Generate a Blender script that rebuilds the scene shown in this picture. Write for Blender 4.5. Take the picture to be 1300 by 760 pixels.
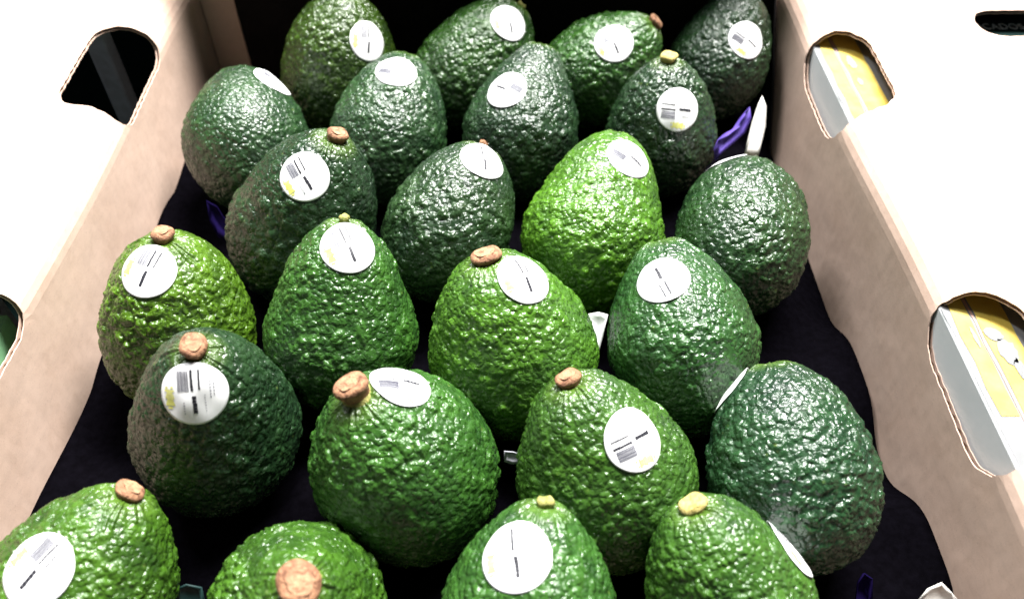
import bpy, math
import numpy as np
from mathutils import Vector, Matrix
from mathutils.geometry import delaunay_2d_cdt

# ------------------------------------------------------------------ frame of reference
S = 0.075                       # one unit of layout = the pitch of the packed fruit, 7.5 cm
FPX = 1000.0; TH = math.atan(1.135); H = 3.63
ct, st = math.cos(TH), math.sin(TH)
RV = np.array([1, 0, 0.]); FV = np.array([0, ct, -st]); UV = np.array([0, st, ct])
CAMP = np.array([0, 0, H])

scene = bpy.context.scene
col = scene.collection
for o in list(bpy.data.objects):
    bpy.data.objects.remove(o)

cd = bpy.data.cameras.new('camera'); cam = bpy.data.objects.new('camera', cd); col.objects.link(cam)
cam.location = (0, 0, H * S)
cam.rotation_euler = (math.pi / 2 - TH, 0, 0)
cd.sensor_width = 36; cd.lens = FPX / 1300 * 36
cd.shift_x = 10 / 1300
cd.clip_start = 0.01; cd.clip_end = 50
cd.dof.use_dof = True; cd.dof.focus_distance = 4.35 * S; cd.dof.aperture_fstop = 9
scene.camera = cam

w = bpy.data.worlds.new('World'); scene.world = w; w.use_nodes = True
bg = w.node_tree.nodes['Background']
bg.inputs[0].default_value = (0.97, 0.98, 1.0, 1); bg.inputs[1].default_value = 0.035

def area(name, loc, target, sx, sy, power, colr=(1, 1, 1)):
    l = bpy.data.lights.new(name, 'AREA'); l.shape = 'RECTANGLE'; l.size = sx; l.size_y = sy
    l.energy = power; l.color = colr
    o = bpy.data.objects.new(name, l); col.objects.link(o); o.location = loc
    d = Vector(target) - Vector(loc); o.rotation_euler = d.to_track_quat('-Z', 'Y').to_euler()
    return o
area('ceiling_lamp_behind', (0.34, 1.05, 1.75), (0, 0.28, 0), 1.3, 0.35, 88, (1, 0.985, 0.96))
area('added_fill_lamp', (-0.75, 0.85, 1.6), (0, 0.25, 0), 0.25, 0.5, 10, (0.96, 0.98, 1))  # added fill from the left, brightens the right wall

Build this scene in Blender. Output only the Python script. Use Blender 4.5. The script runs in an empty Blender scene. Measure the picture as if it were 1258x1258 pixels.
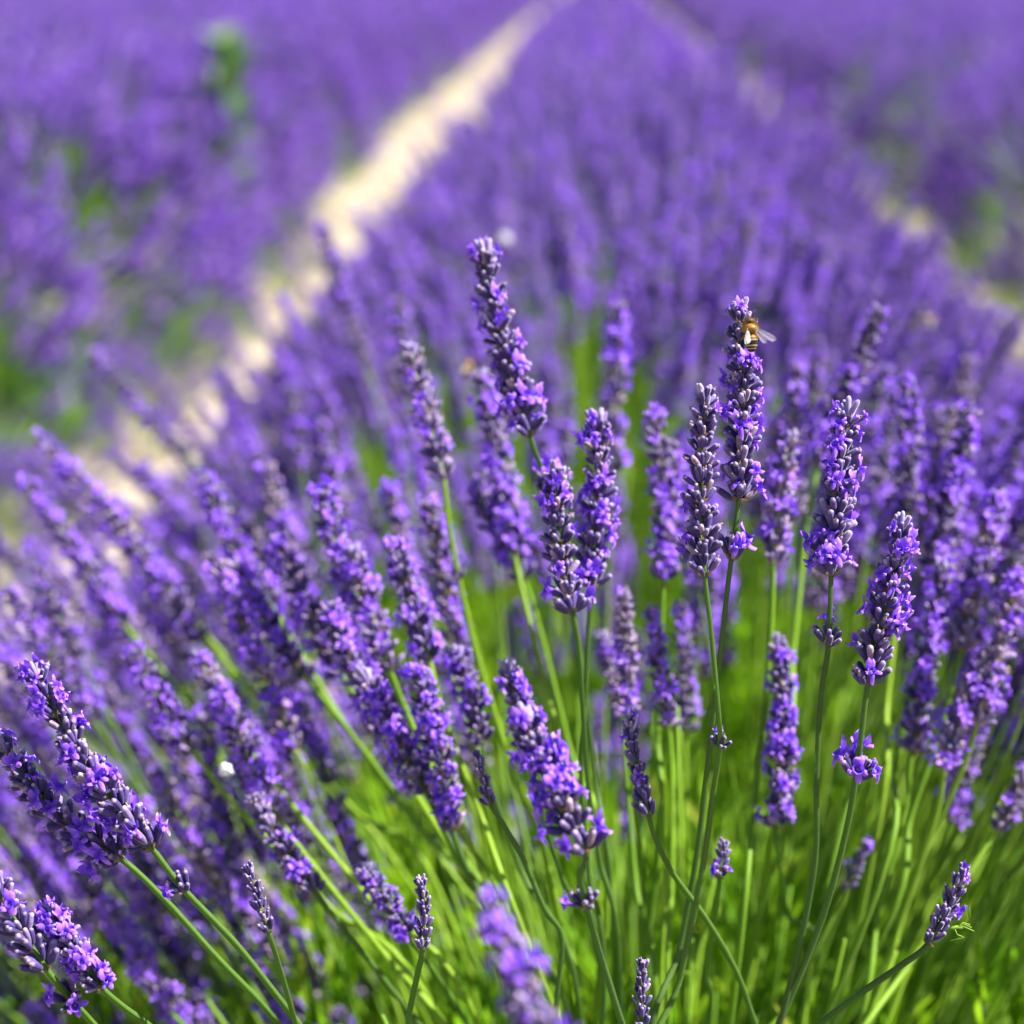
import bpy, math, random
import numpy as np
from mathutils import Vector, Matrix, Euler

SC = bpy.context.scene
COL = SC.collection
R = math.radians
PI = math.pi

# ------------------------------------------------------------------ camera
FPX, CPX, CAM_Z = 2620.0, 629.0, 1.0          # focal length in photo pixels, photo centre, eye height
VPX, VPY = 740.0, -55.0                       # where the rows meet in the photo
PITCH = math.atan((CPX - VPY) / FPX)
YAW = math.atan((VPX - CPX) / FPX * math.cos(PITCH))
FOCUS = 0.76
cd = bpy.data.cameras.new('camera')
cam = bpy.data.objects.new('camera', cd)
COL.objects.link(cam)
SC.camera = cam
cam.location = (0, 0, CAM_Z)
cam.rotation_euler = (PI / 2 - PITCH, 0, YAW)
cd.sensor_fit = 'HORIZONTAL'
cd.sensor_width = 24.0
cd.lens = 24.0 * FPX / 1258.0
cd.clip_start, cd.clip_end = 0.02, 1000
cd.dof.use_dof = True
cd.dof.focus_distance = FOCUS
cd.dof.aperture_fstop = 4.2
cd.dof.aperture_blades = 0

# ------------------------------------------------------------------ light
SUN_DIR = Vector((0.61, 0.0, 0.79)).normalized()
world = bpy.data.worlds.new('World')
SC.world = world
world.use_nodes = True
nt = world.node_tree
bg = nt.nodes['Background']
sky = nt.nodes.new('ShaderNodeTexSky')
sky.sky_type = 'NISHITA'
sky.sun_disc = False
sky.sun_elevation = math.asin(SUN_DIR.z)
sky.sun_rotation = math.atan2(SUN_DIR.x, SUN_DIR.y)
nt.links.new(sky.outputs[0], bg.inputs[0])
bg.inputs[1].default_value = 0.05
sd = bpy.data.lights.new('sun', 'SUN')
sd.energy = 5.0
sd.angle = R(0.5)
sd.color = (1.0, 0.955, 0.88)
sun = bpy.data.objects.new('sun', sd)
COL.objects.link(sun)
sun.rotation_euler = SUN_DIR.to_track_quat('Z', 'Y').to_euler()
sun.location = (3, -1, 5)
SC.view_settings.view_transform = 'Standard'
SC.view_settings.look = 'None'
SC.view_settings.gamma = 1
SC.view_settings.exposure = 1.82
SC.render.engine = 'CYCLES'
SC.cycles.use_denoising = True
SC.cycles.max_bounces = 5
SC.cycles.diffuse_bounces = 2
SC.cycles.glossy_bounces = 2
SC.cycles.transmission_bounces = 4
SC.cycles.transparent_max_bounces = 6
SC.cycles.sample_clamp_indirect = 6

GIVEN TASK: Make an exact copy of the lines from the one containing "Build this scene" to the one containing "PI = math.pi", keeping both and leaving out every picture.

WRITTEN ANSWER:
Build this scene in Blender. Output only the Python script. Use Blender 4.5. The script runs in an empty Blender scene. Measure the picture as if it were 1258x1258 pixels.
import bpy, math, random
import numpy as np
from mathutils import Vector, Matrix, Euler

SC = bpy.context.scene
COL = SC.collection
R = math.radians
PI = math.pi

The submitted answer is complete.